Let $\tau_1, \tau_2, ..., \tau_K$ be i.i.d. exponential random variables with distribution $P(\tau_k<t) = 1 - e^{-\lambda t}$. Let $\tau^*_i$ be the $i^{th}$ order statistic. The p.d.f. of $\tau^*_i$ can be found in standard textbook: $$ f_{\tau_i^*}(t) = K{K-1 \choose i-1} f_{\tau}(t) (F_{\tau}(t))^{i-1}(1-F_{\tau}(t))^{k-i}$$
In my previous lecture, my professor was interested in computing the probability: $$ P(\tau_1^* = \tau_j \in [a,b))$$ for every $i \in \{1,...,K\}$, where $a,b \in \mathbb{R_+}$.
There is clearly some abuse of notation here since the event ${\tau_1^* = \tau_j}$ never happens almost surely. However he claims this notation is intuitive in some sense. He then writes that: $$ P(\tau_1^* = \tau_j \in [a,b)) = \int_{a}^{b} \lambda_j e^{-\lambda_j t} \prod_{i \neq j} e^{-\lambda_i t} dt$$
and if we have i.i.d. condition then:
$$ P(\tau_1^* = \tau_j \in [a,b)) = \int_{a}^{b} \lambda e^{-K \lambda t} dt$$ If we use the standard result from above for the p.d.f. of $\tau_1^*$, we get:
$$ f_{\tau_1^*}(t) = {K \choose 1} \lambda e^{-\lambda t} (1 - e^{-\lambda t})(e^{-\lambda t})^{K-1}$$ So we should have that: $$P(\tau_1^*\in [a,b))=\int_{a}^{b}{K \choose 1} \lambda e^{-\lambda t} (1 - e^{-\lambda t})(e^{-\lambda t})^{K-1}dt = \int_{a}^{b}K\lambda e^{-K\lambda t} (1 - e^{-\lambda t})dt$$
Why are these probabilities not equal? When considering the first order statistic, what does the event $\{\tau_1^* = \tau_j \in [a,b)\}$ mean?

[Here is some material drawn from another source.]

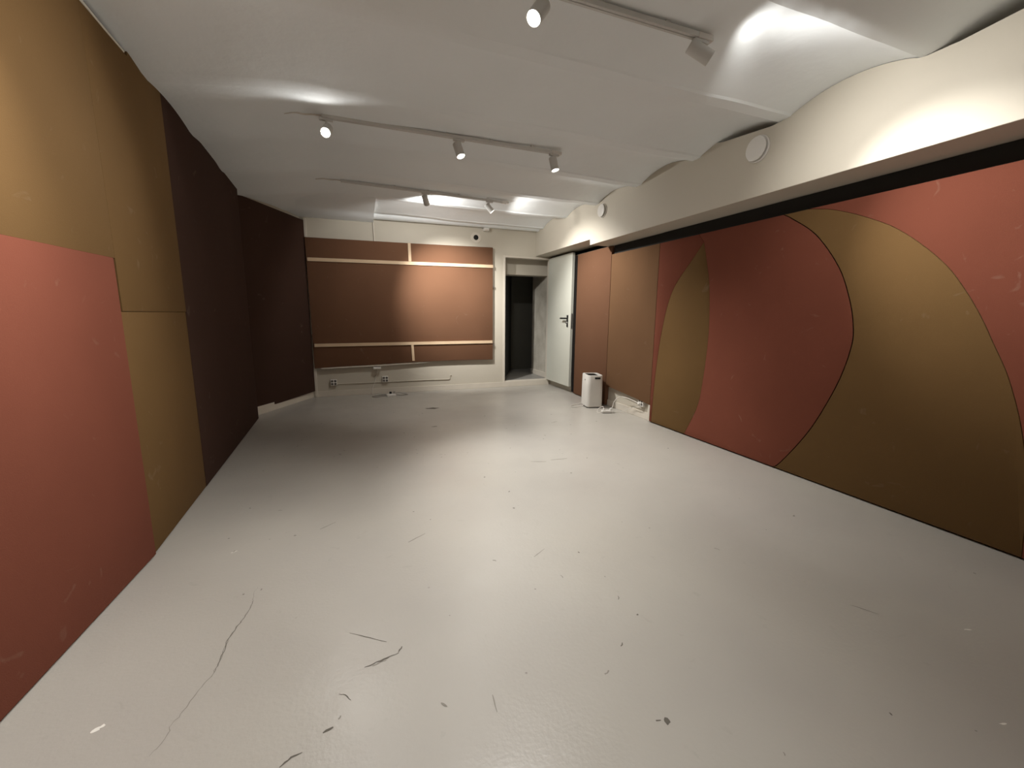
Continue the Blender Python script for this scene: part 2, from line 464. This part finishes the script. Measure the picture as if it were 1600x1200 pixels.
# ------------------------------------------------------------------ fabric panels
GP = 'fabric panels on the walls'
def shrink(pts, d):
    """move an outline inwards by d (works for gently curved outlines)"""
    n = len(pts); A = sum(pts[i][0] * pts[(i+1) % n][1] - pts[(i+1) % n][0] * pts[i][1] for i in range(n)); s = 1 if A > 0 else -1
    out = []
    for i in range(n):
        a, b, c = Vector(pts[i-1]), Vector(pts[i]), Vector(pts[(i+1) % n])
        e1 = (b - a); e2 = (c - b)
        if e1.length < 1e-6 or e2.length < 1e-6: out.append(pts[i]); continue
        e1.normalize(); e2.normalize()
        n1 = Vector((-e1.y, e1.x)) * s; n2 = Vector((-e2.y, e2.x)) * s
        k = (n1 + n2); k = k / max(.35, k.length_squared / 2) if k.length > .1 else n1
        out.append((b.x + k.x * d, b.y + k.y * d))
    return out
def section(name, pts, frame, depth, t, m, parent, bev=.004, gap=.0004):
    """cloth-covered board: outline pts in (u, z); frame maps (u, z, d) with d = distance in front of the panel face"""
    p = shrink(pts, gap)
    bm = bmesh.new()
    A = [bm.verts.new(frame(u, z, depth - t)) for u, z in p]
    B = [bm.verts.new(frame(u, z, depth - bev)) for u, z in p]
    q = shrink(p, bev * .35); D = [bm.verts.new(frame(u, z, depth - bev * .3)) for u, z in q]
    q = shrink(p, bev); E_ = [bm.verts.new(frame(u, z, depth)) for u, z in q]
    n = len(p)
    bm.faces.new(A); 
    for r0, r1 in ((A, B), (B, D), (D, E_)):
        for i in range(n):
            j = (i + 1) % n; bm.faces.new([r0[i], r0[j], r1[j], r1[i]])
    bm.faces.new(E_)
    bmesh.ops.recalc_face_normals(bm, faces=bm.faces[:])
    return obj(name, bm, m, parent, True, recalc=False)

# right wall: frame u = world y, facing -x
def fR(loc):
    return lambda u, z, d: (XR - d - loc[0], u - loc[1], z - loc[2])
# far panel beside the door
L0 = (XR, 4.69, 0.0)
pn = thing('wall_panel', 'plain brown fabric wall panel right beside the open door, reaching up to the beam', 'wall panel', L0, 0, GP)
section('fabric_cover', [(5.565, .012), (5.565, 2.072), (4.692, 2.072), (4.692, .012)], fR(L0), 0, .035, BROWN, pn, .005)
obj('stretcher_bar', BX((.037, .006, .015), (.054, .040, 2.05)), WOODD, pn)
obj('backing_board', BX((.020, .872, .02), (.050, .985, 2.07)), BLACKF, pn)  # black board added beside the cloth so the gap by the door stays dark
# middle panel hung above the socket
L1 = (XR, 4.24, .30)
pn = thing('wall_panel', 'brown fabric wall panel whose cut-away bottom leaves a wall socket bare', 'wall panel', L1, 0, GP)
section('fabric_cover', [(4.687, .275), (4.687, 1.966), (3.783, 1.966), (3.783, .195), (3.95, .215)], fR(L1), 0, .035, UMBER, pn, .005)
obj('stretcher_bar', BX((.037, -.435, .03), (.053, .435, 1.595)), WOODD, pn)
obj('backing_board', BX((.036, -.458, 1.60), (.0535, .447, 1.775)), GREYF, pn)['label'] = 'dark grey board showing above the cloth'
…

The event in question is the event that the $j^{\rm th}$ sample point is the minimum and that it happens to fall in the interval $[a,b)$. By symmetry, the probability of this event is $$ \eqalign{ {1\over K}P(\tau_1^*\in[a,b)) &={1\over K}\int_a^b Kf_\tau(t)[1-F_\tau(t)]^{K-1}\,dt\cr &={1\over K}\int_a^b K \lambda e^{-\lambda t}[e^{-\lambda t}]^{K-1}\,dt\cr &=\int_a^b \lambda e^{-\lambda Kt}\,dt\cr &={e^{-\lambda Ka}-e^{-\lambda Kb}\over K}.\cr } $$ This answer is the same as would be found by using your instructor's method.